Besides the pair of two-goal games against Corning and a four-goal win over non-conference Fairport during the Little Reds nine-game winning streak, the closest encounter was a 14-goal margin in Ithaca’s topping of Horseheads, 22-8.

With a 14-1 record on the season, the Little Red faced the biggest test of the year when it took on Section III powerhouse Baldwinsville, a team that had its eyes on the same postseason goal as Ithaca.

In a game that saw the Little Red commit a number of costly second-half turnovers, Baldwinsville, which was then ranked as the top team in the New York State Sportswriters poll, pulled ahead for a 12-9 victory.

Despite the rocky ending to the regular season, the Little Red pushed on and matched with Corning, for a third time, in the Section IV title game.
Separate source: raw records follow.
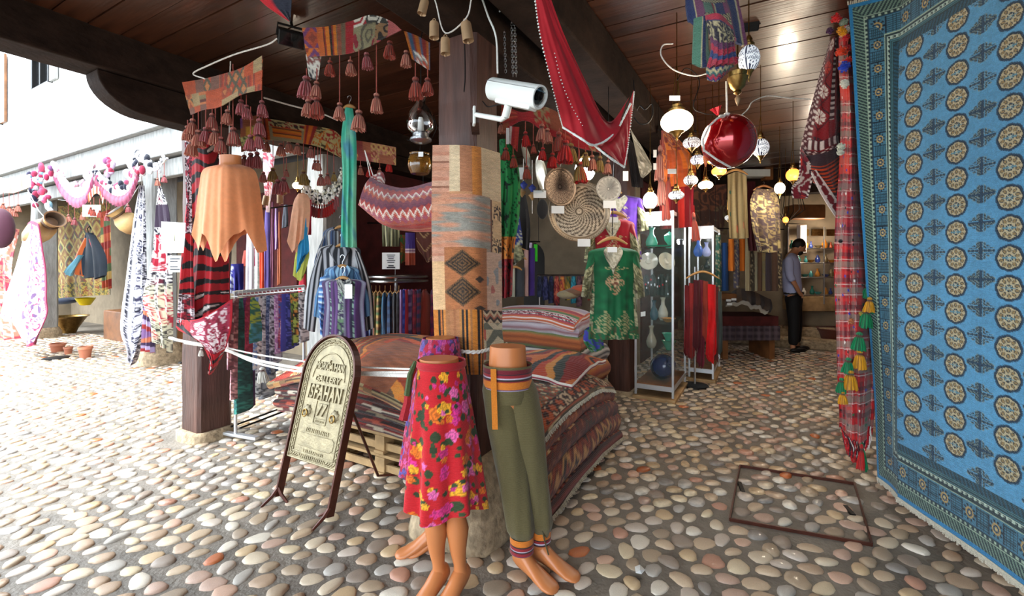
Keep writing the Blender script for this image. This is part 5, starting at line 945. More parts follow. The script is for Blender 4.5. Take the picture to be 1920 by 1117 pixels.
# cord with cattle bells
wire('bell_cord', [(812, -10, 1.95), (818, 8, 1.95), (835, 62, 1.95), (874, 34, 1.95), (884, -2, 1.95)], .0032, 'rope', label='pale cord strung with tin bells above the middle post', cat='cord')
bell(797, 0, 1.95, 33, 'tin bell at the top left of the string, cut by the picture edge', .25); bell(814, 42, 1.95, 36, 'tin bell hanging second from left, straight'); bell(835, 72, 1.95, 36, 'lowest tin bell of the string'); bell(873, 43, 1.95, 42, 'rightmost tin bell, tilted toward the post', -.15)
# navy cloth at the top, wires, hooks
scarf('corner of a navy cloth with a red and white stitched edge at the top', [[(476, -12), (548, -14)], [(500, 12), (546, 12)], [(541, 40), (545, 38)]], 1.95, lambda s, t, w, h: mixc(mixc(np.broadcast_to(hx('232634'), s.shape+(3,)), hx('c02028'), (s < .03)), hx('e8e8e4'), (s > .045) & (s < .053) & (((t*28) % 1) < .6)), m='cloth', amp=.006, th=.004, name='cloth', cat='cloth')
wire('cable', [(902, -8, 2.3), (915, 30, 2.3), (930, 70, 2.3), (933, 138, 2.3)], .005, 'white', label='white cable running down to the security camera', cat='cable')
wire('cable', [(936, 22, 2.4), (960, 4, 2.4), (985, 32, 2.45), (1008, 48, 2.5)], .005, 'white', label='white cable looping between the beams', cat='cable')
wire('cable', [(862, 10, 2.32), (870, 60, 2.33), (872, 140, 2.33), (870, 172, 2.33)], .0035, 'iron', label='thin dark wire hanging down the middle post', cat='cable')
for k, (x, y0, y1) in enumerate(((948, 58, 140), (962, 20, 145), (968, 40, 145))):
    t = thing('chain', at(x, y1, 2.5), ['left short chain above the security camera', 'long middle chain above the security camera', 'right chain above the security camera'][k], 'chain'); n = int((y1-y0)/5); mb = MB()
    for i in range(n):
        p = at(x+(i-n)*.15, y0+i*5, 2.5); w_ = (1, 0, 0) if i % 2 else (0, 1, 0); mb.tube([p+np.array(w_)*.006*math.cos(a)+[0, 0, .012*math.sin(a)] for a in np.linspace(0, 2*math.pi, 9)[:-1]], .0018, 4, closed=True)
    obj('chain_links', mb, M['steel'], t, kind='stuff')
wire('iron_hook', [(975, 6, 2.5), (968, -2, 2.5), (958, 8, 2.5), (962, 24, 2.5)], .006, 'iron', label='black iron hook holding the chains', cat='hook')
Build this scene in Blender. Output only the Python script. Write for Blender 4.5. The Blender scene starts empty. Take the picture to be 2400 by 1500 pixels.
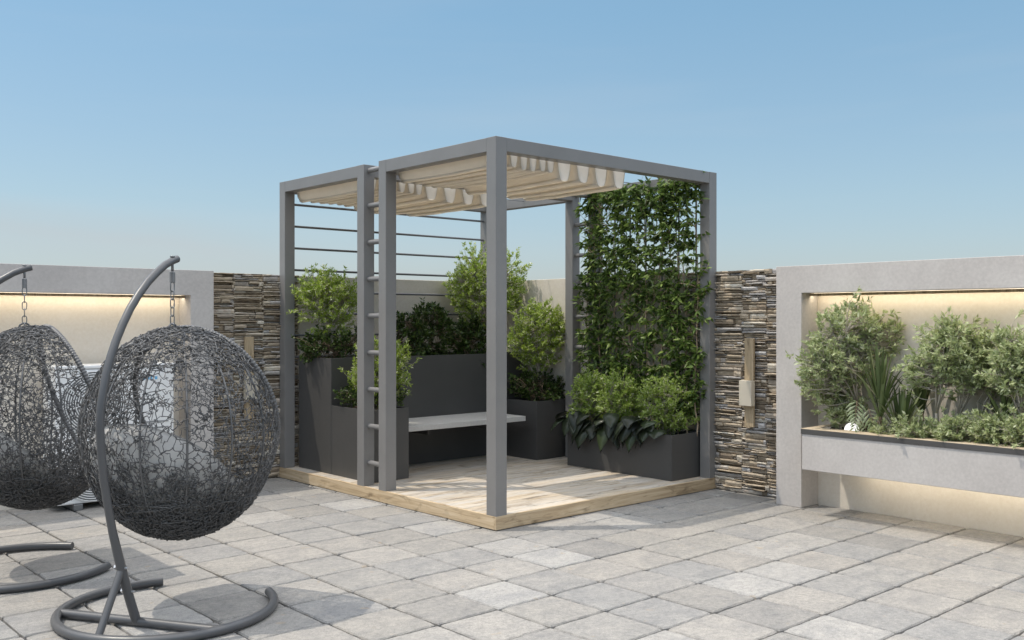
import bpy, bmesh, math, random
import numpy as np
from mathutils import Vector, Matrix

scene = bpy.context.scene
COL = scene.collection
R = math.radians
PI = math.pi

# ------------------------------------------------------------------ camera maths
F_PX, CAM_H, YAW = 2268.0, 1.495, R(41.9)
SY, CY = math.sin(YAW), math.cos(YAW)
def depth_of(X, Y): return X * SY + Y * CY
def at(px, py, d):
    """world point on the photo's ray (2400 px wide frame) at view depth d"""
    r = (px - 1200) / F_PX * d
    return Vector((r * CY + d * SY, -r * SY + d * CY, CAM_H - (py - 750) / F_PX * d))

# ------------------------------------------------------------------ object helpers
def tag(o, label=None, cat=None, group=None, kind=None):
    if label: o['label'] = label
    if cat: o['category'] = cat
    if group: o['group'] = group
    if kind: o['kind'] = kind
    return o

def empty(name, loc=(0, 0, 0), rz=0.0):
    o = bpy.data.objects.new(name, None)
    o.empty_display_size = 0.1
    o.location = loc
    o.rotation_euler = (0, 0, rz)
    COL.objects.link(o)
    return o

def place(o, parent):
    if parent is not None:
        o.parent = parent
        l = parent.location
        o.matrix_parent_inverse = Matrix.Identity(4)
    return o

class MB:
    def __init__(self): self.v = []; self.f = []; self.m = []
    def add(self, vs, fs, mi=0):
        n = len(self.v)
        self.v.extend([tuple(p) for p in vs])
        self.f.extend([tuple(i + n for i in f) for f in fs])
        self.m.extend([mi] * len(fs))
    def box(self, x0, x1, y0, y1, z0, z1, bev=0.0, mi=0):
        if bev <= 0:
            v = [(x, y, z) for z in (z0, z1) for y in (y0, y1) for x in (x0, x1)]
            f = [(0, 2, 3, 1), (4, 5, 7, 6), (0, 1, 5, 4), (2, 6, 7, 3), (0, 4, 6, 2), (1, 3, 7, 5)]
            self.add(v, f, mi); return
        bm = bmesh.new()
        bmesh.ops.create_cube(bm, size=1.0)
        for q in bm.verts:
            q.co = Vector(((x0 + x1) / 2 + q.co.x * (x1 - x0), (y0 + y1) / 2 + q.co.y * (y1 - y0), (z0 + z1) / 2 + q.co.z * (z1 - z0)))
        bmesh.ops.bevel(bm, geom=bm.edges[:], offset=bev, segments=2, profile=0.5, affect='EDGES')
        self.bm(bm, mi)
    def bm(self, bm, mi=0):
        bm.verts.index_update()
        self.add([q.co[:] for q in bm.verts], [[q.index for q in f.verts] for f in bm.faces], mi)
        bm.free()
    def tube(self, pts, r, n=8, caps=True, closed=False, mi=0):
        P = [Vector(p) for p in pts]; k = len(P)
        rs = r if isinstance(r, (list, tuple)) else [r] * k
        vs = []; fs = []
        t0 = (P[1] - P[0]).normalized()
        a = Vector((0, 0, 1)) if abs(t0.z) < .9 else Vector((1, 0, 0))
        nrm = t0.cross(a).normalized()
        for i in range(k):
            if closed: t = (P[(i + 1) % k] - P[i - 1])
            elif i == 0: t = P[1] - P[0]
            elif i == k - 1: t = P[-1] - P[-2]
            else: t = P[i + 1] - P[i - 1]
            t = t.normalized() if t.length > 1e-9 else t0
            nrm = (nrm - t * nrm.dot(t))
            nrm = nrm.normalized() if nrm.length > 1e-6 else t.orthogonal().normalized()
            b = t.cross(nrm)
            for j in range(n):
                an = 2 * PI * j / n
                vs.append(P[i] + (nrm * math.cos(an) + b * math.sin(an)) * rs[i])
        rng_ = k if closed else k - 1
        for i in range(rng_):
            for j in range(n):
                i2 = (i + 1) % k; j2 = (j + 1) % n
                fs.append((i * n + j, i * n + j2, i2 * n + j2, i2 * n + j))
        if caps and not closed:
            fs.append(tuple(range(n - 1, -1, -1)))
            fs.append(tuple((k - 1) * n + j for j in range(n)))
        self.add(vs, fs, mi)
    def build(self, name, mats, parent=None, smooth=False, origin=None):
        me = bpy.data.meshes.new(name)
        v = self.v
        if origin is not None:
            v = [(p[0] - origin[0], p[1] - origin[1], p[2] - origin[2]) for p in v]
        me.from_pydata(v, [], self.f)
        ml = mats if isinstance(mats, (list, tuple)) else [mats]
        for m in ml: me.materials.append(m)
        if len(ml) > 1: me.polygons.foreach_set('material_index', self.m)
        if smooth: me.polygons.foreach_set('use_smooth', [True] * len(me.polygons))
        me.update()
        o = bpy.data.objects.new(name, me)
        if origin is not None and parent is None: o.location = origin
        COL.objects.link(o)
        if parent is not None: o.parent = parent
        return o

def local(mb, parent):
    """shift a world-space mesh builder into the parent's local space (parents are unrotated)"""
    l = parent.matrix_world.translation if False else parent.location
    mb.v = [(p[0] - l[0], p[1] - l[1], p[2] - l[2]) for p in mb.v]
    return mb

def wbuild(mb, name, mat, parent, smooth=False):
    """world-space builder -> child part of an unrotated top-level empty (or of a child sharing its origin)"""
    root = parent
    while root.parent is not None: root = root.parent
    local(mb, root)
    return mb.build(name, mat, parent, smooth)

def sharp_smooth(o, ang=40):
    for p in o.data.polygons: p.use_smooth = True
    try: o.data.set_sharp_from_angle(angle=R(ang))
    except Exception: pass
    return o

# ------------------------------------------------------------------ materials
def newmat(name):
    m = bpy.data.materials.new(name); m.use_nodes = True
    nt = m.node_tree; nt.nodes.clear()
    out = nt.nodes.new('ShaderNodeOutputMaterial')
    return m, nt, out

def N(nt, t, **kw):
    n = nt.nodes.new(t)
    for k, v in kw.items():
        if k in n.bl_rna.properties and k not in ('inputs',): setattr(n, k, v)
    return n

def ramp(nt, fac, stops, interp='LINEAR'):
    r = nt.nodes.new('ShaderNodeValToRGB'); r.color_ramp.interpolation = interp
    e = r.color_ramp.elements
    while len(e) < len(stops): e.new(0.5)
    for i, (p, c) in enumerate(stops):
        e[i].position = p; e[i].color = (*c, 1) if len(c) == 3 else c
    nt.links.new(fac, r.inputs['Fac'])
    return r.outputs['Color']

def noise(nt, vec, scale, detail=4, rough=.55, dist=0.0):
    n = nt.nodes.new('ShaderNodeTexNoise')
    n.inputs['Scale'].default_value = scale; n.inputs['Detail'].default_value = detail
    n.inputs['Roughness'].default_value = rough; n.inputs['Distortion'].default_value = dist
    if vec is not None: nt.links.new(vec, n.inputs['Vector'])
    return n.outputs['Fac']

def mapping(nt, vec, scale=(1, 1, 1), rot=(0, 0, 0)):
    m = nt.nodes.new('ShaderNodeMapping')
    m.inputs['Scale'].default_value = scale; m.inputs['Rotation'].default_value = rot
    nt.links.new(vec, m.inputs['Vector'])
    return m.outputs['Vector']

def mix(nt, fac, a, b, mode='MIX'):
    m = nt.nodes.new('ShaderNodeMix'); m.data_type = 'RGBA'; m.blend_type = mode
    for s, v in ((0, fac), (6, a), (7, b)):
        if hasattr(v, 'is_linked') or hasattr(v, 'links'): nt.links.new(v, m.inputs[s])
        else: m.inputs[s].default_value = v if s == 0 else ((*v, 1) if len(v) == 3 else v)
    return m.outputs[2]

def bump(nt, height, strength, dist, normal=None):
    b = nt.nodes.new('ShaderNodeBump')
    b.inputs['Strength'].default_value = strength; b.inputs['Distance'].default_value = dist
    nt.links.new(height, b.inputs['Height'])
    if normal is not None: nt.links.new(normal, b.inputs['Normal'])
    return b.outputs['Normal']

def principled(nt, out, color, rough=.5, metal=0.0, spec=.5, normal=None):
    p = nt.nodes.new('ShaderNodeBsdfPrincipled')
    for k, v in (('Base Color', color), ('Roughness', rough), ('Metallic', metal), ('Specular IOR Level', spec)):
        if hasattr(v, 'links'): nt.links.new(v, p.inputs[k])
        else: p.inputs[k].default_value = (*v, 1) if isinstance(v, tuple) else v
    if normal is not None: nt.links.new(normal, p.inputs['Normal'])
    nt.links.new(p.outputs['BSDF'], out.inputs['Surface'])
    return p

def geo_pos(nt): return nt.nodes.new('ShaderNodeNewGeometry').outputs['Position']
def island(nt): return nt.nodes.new('ShaderNodeNewGeometry').outputs['Random Per Island']

def mat_paint(name, col, rough=.4, spec=.5, var=.06, metal=0.0):
    m, nt, out = newmat(name)
    pos = geo_pos(nt)
    n = noise(nt, pos, 3.0, 5, .6)
    c = ramp(nt, n, [(.3, tuple(x * (1 - var) for x in col)), (.7, tuple(x * (1 + var) for x in col))])
    r = noise(nt, pos, 25.0, 3, .6)
    rr = nt.nodes.new('ShaderNodeMapRange'); rr.inputs[3].default_value = rough - .07; rr.inputs[4].default_value = rough + .1
    nt.links.new(r, rr.inputs[0])
    nb = bump(nt, noise(nt, pos, 900.0, 2, .5), .06, .001)
    principled(nt, out, c, rr.outputs[0], metal, spec, nb)
    return m

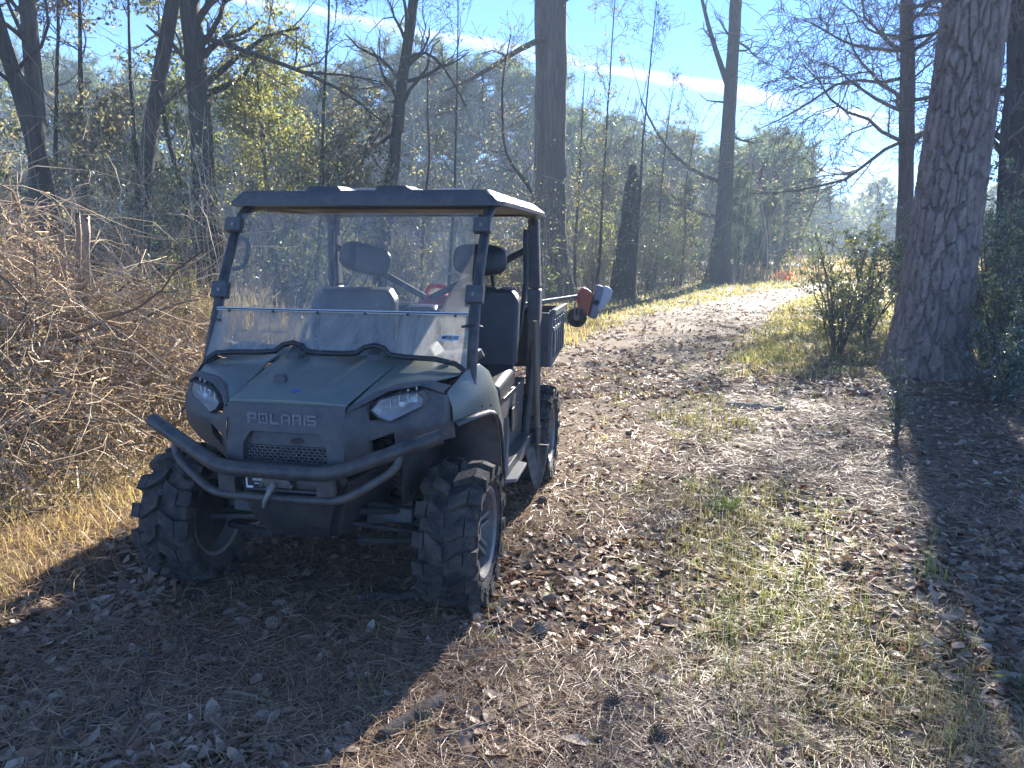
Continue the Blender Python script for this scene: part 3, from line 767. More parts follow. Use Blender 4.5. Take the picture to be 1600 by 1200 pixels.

As before, Ithaca held off a late push to complete the three-game sweep and capture its second straight sectional crown.

Heading back to the regional round, the round that would end the 2018 campaign, the Little Red prepared for redemption against the same Baldwinsville side that dealt the Little Red its only loss against a New York opponent.

The task proved too much for Ithaca, as the program exited the state tournament in the regional round for the second year in a row.

The team’s progress was fueled by the leadership of a five-member senior class of Kelty Goodrow, Julianna Saggese, Kiely Howe, Reed Baker, and Maria Viera, a class that Bliss will certainly miss next season.

The Little Red is in good hands as a great number of underclassmen received valuable minutes in games this season, helping to pave the way for the Little Red to get over the regional hump and onto the prize that has eluded them so far.